The House That Remembers You is a psychological horror novel about memory as architecture-something that preserves, distorts, and waits.
Annette has built a stable, carefully ordered life far from her childhood home on Blackwood Lane. Her memories of 1994 are fragmented, sealed off, beginning only after a sudden departure she cannot fully explain. When a meticulous local historian named Miller contacts her about the property, his interest feels less academic than personal. He speaks of gaps, progress, and preservation, treating Annette not as a source but as a specimen.
As Annette navigates a town that no longer behaves as it should-streets looping, distances warping, familiar places subtly misaligned-her sense of time begins to erode. Ordinary spaces become unstable. Sounds recur without sources. Memory intrudes without invitation.
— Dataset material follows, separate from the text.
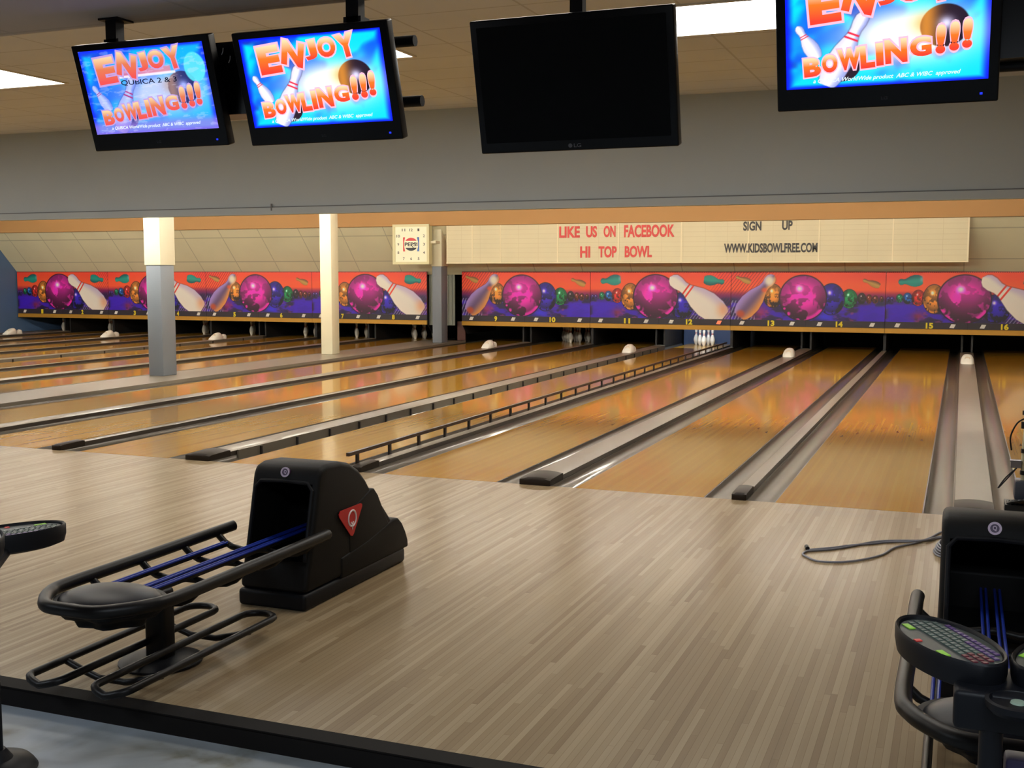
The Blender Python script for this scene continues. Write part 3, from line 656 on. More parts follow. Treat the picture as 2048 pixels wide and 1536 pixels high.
b = BM(); box(b, -S + .055, S - .055, -.075, -.054, .055, H - .055); fc = fin('dial', b, M_clockface, ck, smooth=False)
b = BM()
for i in range(12):
    a = PI / 2 - 2 * PI * (i + 1) / 12; sx_, sy_ = math.cos(a), math.sin(a); k_ = 1 / max(abs(sx_), abs(sy_)); cx, cz = sx_ * k_ * .345, H / 2 + sy_ * k_ * .345
    s = str(i + 1); ww = .022 * len(s); text_into(b, s, (cx - ww, cx + ww, cz - .032, cz + .032), UP, .002, .01)
fin('numerals', b, mat('dark_numerals', rgb(70, 70, 66), .5), fc, loc=(0, -.078, 0), smooth=False)
b = BM()
def arc_band(b, cx, cz, r, a0, a1, zcut, mi):
    pts = [(cx + r * math.cos(a0 + (a1 - a0) * i / 24), cz + r * .8 * math.sin(a0 + (a1 - a0) * i / 24)) for i in range(25)]; prism(b, pts, -.080, -.076, axis='y', mi=mi)
arc_band(b, 0, H / 2 + .02, .17, math.radians(28), math.radians(152), 0, 0); arc_band(b, 0, H / 2 - .02, .17, math.radians(208), math.radians(332), 0, 1)
for s_, mi in ((-1, 0), (1, 2)):
    prism(b, [(s_ * .215, H / 2 + .17), (s_ * .16, H / 2 + .17), (s_ * .19, H / 2 + .05), (s_ * .19, H / 2 - .05), (s_ * .16, H / 2 - .17), (s_ * .215, H / 2 - .17)], -.080, -.076, axis='y', mi=mi)
text_into(b, 'PEPSI', (-.17, .17, H / 2 - .045, H / 2 + .045), Matrix.Translation((0, -.079, 0)) @ UP, .002, .02, mi=1)
fin('emblem', b, [mat('red_print', rgb(222, 70, 70), .5), mat('black_print', rgb(40, 46, 50), .5), mat('blue_print', rgb(60, 110, 190), .5)], fc, smooth=False)
b = BM(); tube(b, [(0, -.083, H / 2), (.16, -.083, H / 2 + .02)], .006, 6); tube(b, [(0, -.086, H / 2), (.10, -.086, H / 2 - .13)], .008, 6); fin('hands', b, mat('black_print', rgb(40, 46, 50), .5), fc)
b = BM(); box(b, .44, .62, -.0, .30, .50, .56); box(b, -.2, .58, .03, .09, .5, .56); fin('bracket', b, M_pillarc, ck, smooth=False)

# ------------------------------------------------------------------ sign board
sb = empty('sign_board', (0, 16.3, 0), 'long cream letter board with red and black words above the right-hand masks', 'sign')
b = BM(); box(b, -11.71, -0.04, -.0, .03, 1.985, Z_FAS - .002); fin('board', b, M_sign, sb, smooth=False)
b = BM()
for x in (-11.69, -11.03, -10.31, -8.88, -7.42, -5.97, -4.49, -3.0, -1.51, -0.06): box(b, x - .014, x + .014, -.008, 0, 1.985, Z_FAS - .003)
box(b, -11.71, -.04, -.012, 0, 1.965, 1.99); fin('joint_strip', b, M_signtrim, sb, smooth=False)
lines = {'LIKE US ON FACEBOOK': ('red', [("LIKE", -8.84, -8.34, 2.55, 2.81), ("US", -8.19, -7.93, 2.55, 2.81), ("ON", -7.77, -7.49, 2.55, 2.81), ("FACEBOOK", -7.29, -6.13, 2.54, 2.82)]),
         'HI TOP BOWL': ('red', [("HI", -8.33, -8.09, 2.09, 2.35), ("TOP", -7.89, -7.46, 2.09, 2.35), ("BOWL", -7.27, -6.64, 2.09, 2.35)]),
         'SIGN UP': ('black', [("SIGN", -4.61, -4.22, 2.655, 2.855), ("UP", -3.78, -3.56, 2.66, 2.86)]), 'WWW': ('black', [("WWW.KIDSBOWLFREE.COM", -5.02, -3.03, 2.18, 2.385)])}
for ln, (cc, ws) in lines.items():
    for s, x0, x1, z0, z1 in ws:
      b = BM(); text_into(b, s, (x0, x1, z0, z1), UP, .004, .035)
      o = fin('lettering', b, mat('red_letters', rgb(222, 72, 66), .5) if cc == 'red' else mat('black_letters', rgb(52, 48, 46), .5), sb, loc=(0, -.006, 0), smooth=False); o['label'] = cc + ' stick-on letters'

# ------------------------------------------------------------------ monitors
def swirl(u, v):
    U = u * 1.6; c = np.zeros(u.shape + (3,)) + C3(0, 90, 235)
    n = fbm(U * 2.2 + v, v * 2.6, 31); c = mixc(c, C3(0, 214, 246), sst(0.30, 0.50, n)); c = mixc(c, C3(16, 60, 190), sst(.58, .74, fbm(U * 3 + 4, v * 3, 77)))
    ed = np.minimum(np.minimum(u, 1 - u), np.minimum(v, 1 - v)); c = mixc(c, C3(0, 20, 250), sst(.05, .0, ed))
    r = ((U - 1.0) / .42) ** 2 + ((v - .56) / .20) ** 2; c = mixc(c, C3(255, 255, 245), np.exp(-r * .7) * 1.35)
    r = ((U - 1.14) / .16) ** 2 + ((v - .47) / .12) ** 2; c = mixc(c, C3(255, 170, 60), np.exp(-r * 1.6) * .8)
    return c
def scr(u, v):
    U = u * 1.6; c = swirl(u, v)
    def bl(c, cx, cy, r):
        d = np.sqrt((U - cx) ** 2 + (v - cy) ** 2) / r; a = sst(1.02, .97, d)
        cc = np.zeros(u.shape + (3,)) + C3(38, 24, 40); cc = mixc(cc, C3(220, 140, 50), np.exp(-(((U - cx + r * .75) / (r * .5)) ** 2)) * .9)
        cc = mixc(cc, C3(225, 220, 255), np.exp(-(((U - cx - r * .05) ** 2 + (v - cy + r * .1) ** 2) / (r * .3) ** 2))); a = a[..., None]; return c * (1 - a) + cc * a
    c = bl(c, 1.26, .50, .19); c = bl(c, .46, .80, .15)
    Wp = (C3(220, 214, 236), C3(150, 160, 220), C3(255, 252, 255), .8)
    c = pinp(c, U, v, .26, .72, .10, .42, .19, Wp, stripe=C3(230, 30, 60)); c = pinp(c, U, v, .33, .98, .64, .34, .15, Wp, stripe=C3(230, 30, 60))
    return np.clip(c, 0, 1)
def scr_fade(u, v):
    c = scr(u, v); U = u * 1.6
    c = mixc(c, C3(40, 90, 235), np.full(u.shape, .35)); c = mixc(c, C3(150, 120, 215), sst(.80, .92, v) * .75)
    c = mixc(c, C3(255, 120, 130), sst(.05, .03, np.abs(v - .31 + U * .03)) * (U < 1.15) * (U > .2) * .7); c = mixc(c, C3(250, 240, 250), sst(.02, .01, np.abs(v - .35 + U * .03)) * (U < 1.2) * (U > .2) * .8)
    c = mixc(c, C3(90, 220, 235), sst(1.05, .95, np.sqrt(((U - 1.45) / .13) ** 2 + ((v - .28) / .17) ** 2)) * .9)
    c = mixc(c, C3(235, 225, 250), (fbm(U * 9, v * 30, 3) > .62) * .25)
    return np.clip(c, 0, 1)
def letter_mat(name, top, bot, e, fade=0.0):
    m = bpy.data.materials.new(name); m.use_nodes = True; nt = m.node_tree
    for n in list(nt.nodes): nt.nodes.remove(n)
    em = N(nt, 'ShaderNodeEmission'); o = N(nt, 'ShaderNodeOutputMaterial'); a = N(nt, 'ShaderNodeAttribute', attribute_name='fillz')
    c = ramp(nt, a.outputs['Fac'], [(0.1, bot), (.55, top), (0.95, rgb(255, 220, 170))]); nt.links.new(c, em.inputs[0]); em.inputs[1].default_value = e; nt.links.new(em.outputs[0], o.inputs[0]); return m
M_lf = letter_mat('screen_letter_orange', rgb(255, 120, 40), rgb(255, 66, 50), 1.2); M_lo = glow('screen_letter_outline', rgb(255, 190, 215), 1.2); M_ls = glow('screen_caption', rgb(235, 250, 255), 1.1)
M_lf2 = letter_mat('screen_letter_faded', rgb(240, 130, 90), rgb(250, 90, 90), 1.0); M_lo2 = glow('screen_letter_outline_faded', rgb(205, 170, 235), 1.0)
def screen_letters(w_, h_, faded):
    """letters of the slide; returns a bmesh in the xz plane, z up from the bottom of the screen"""
    b = BM(); lay = b.verts.layers.float.new('fillz')
    def put(s, cu, cv, lw, lh, rot, big=False):
        cx = (cu - .5) * w_; cz = (1 - cv) * h_; ww = lw * w_; hh = lh * h_
        Rm = Matrix.Translation((cx, 0, cz)) @ Matrix.Rotation(-rot, 4, 'Y') @ UP
        for mi, off, dy, g in ((1, .12, -.0012, .16), (0, .055, -.0024, 0.03)):
            n0 = len(b.verts); text_into(b, s, (-ww / 2 - g * ww * .6, ww / 2 + g * ww * .6, -hh / 2 - g * hh * .6, hh / 2 + g * hh * .6), Matrix.Translation((0, dy, 0)) @ Rm, 0, off, mi=mi)
            b.verts.ensure_lookup_table()
            vs = b.verts[n0:]
            if vs:
                z0 = min(v.co.z for v in vs); z1 = max(v.co.z for v in vs)
                for v in vs: v[lay] = (v.co.z - z0) / (z1 - z0 + 1e-6)
    for s, u_, v_, lw, lh, ro in (('E', .20, .245, .155, .30, .08), ('N', .375, .20, .15, .26, -.25), ('J', .505, .175, .085, .20, .12), ('O', .62, .16, .12, .20, .1), ('Y', .755, .155, .13, .24, .15)): put(s, u_, v_, lw, lh, ro)
    for i, (s, lw) in enumerate((('B', .085), ('O', .075), ('W', .115), ('L', .07), ('I', .035), ('N', .105), ('G', .10))):
        u_ = [.135, .225, .325, .415, .475, .555, .675][i]; v_ = [.80, .775, .745, .735, .72, .70, .675][i]; put(s, u_, v_, lw, [.17, .16, .19, .20, .20, .21, .17][i], .06)
    for i, u_ in enumerate((.77, .835, .895)): put('!', u_, .62 - i * .018, .045, .25, -.02)
    text_into(b, 'a QUBICA WorldWide product  ABC & WIBC  approved', (-.36 * w_, .37 * w_, .045 * h_, .095 * h_), Matrix.Translation((0, -.002, 0)) @ Matrix.Rotation(-.01, 4, 'Y') @ UP, 0, .015, mi=2, shear=.3)
    if faded:
        text_into(b, 'QUBICA 2 & 3', (-.20 * w_, .25 * w_, .56 * h_, .63 * h_), Matrix.Translation((0, -.001, 0)) @ UP, 0, .01, mi=3)
    return b
SW, SH = .735, .405
ME_S = paint_mesh('screen', SW, SH, 260, 160, scr, M_screen); ME_F = paint_mesh('screen', SW, SH, 260, 160, scr_fade, M_screen)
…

With the quiet involvement of her friend Melanie, Annette is drawn back toward the history she has avoided, guided by records, renovations, and a fragment of the house itself.
The past does not return as a single revelation, but as bleedthrough: flickering lights, the weight of stone, the presence of a dog who once watched everything. Annette begins to understand that what she believed was forgetting may have been containment-and that the house on Blackwood Lane did not simply witness her childhood, but participated in it.
As Miller's intentions sharpen and the boundaries between documentation and possession blur, Annette must confront what was sealed away and why she was important enough to be remembered. The house does not want an explanation. It wants recognition.
This is a story about trauma without spectacle, horror without monsters, and the quiet terror of being noticed by something that never forgot you.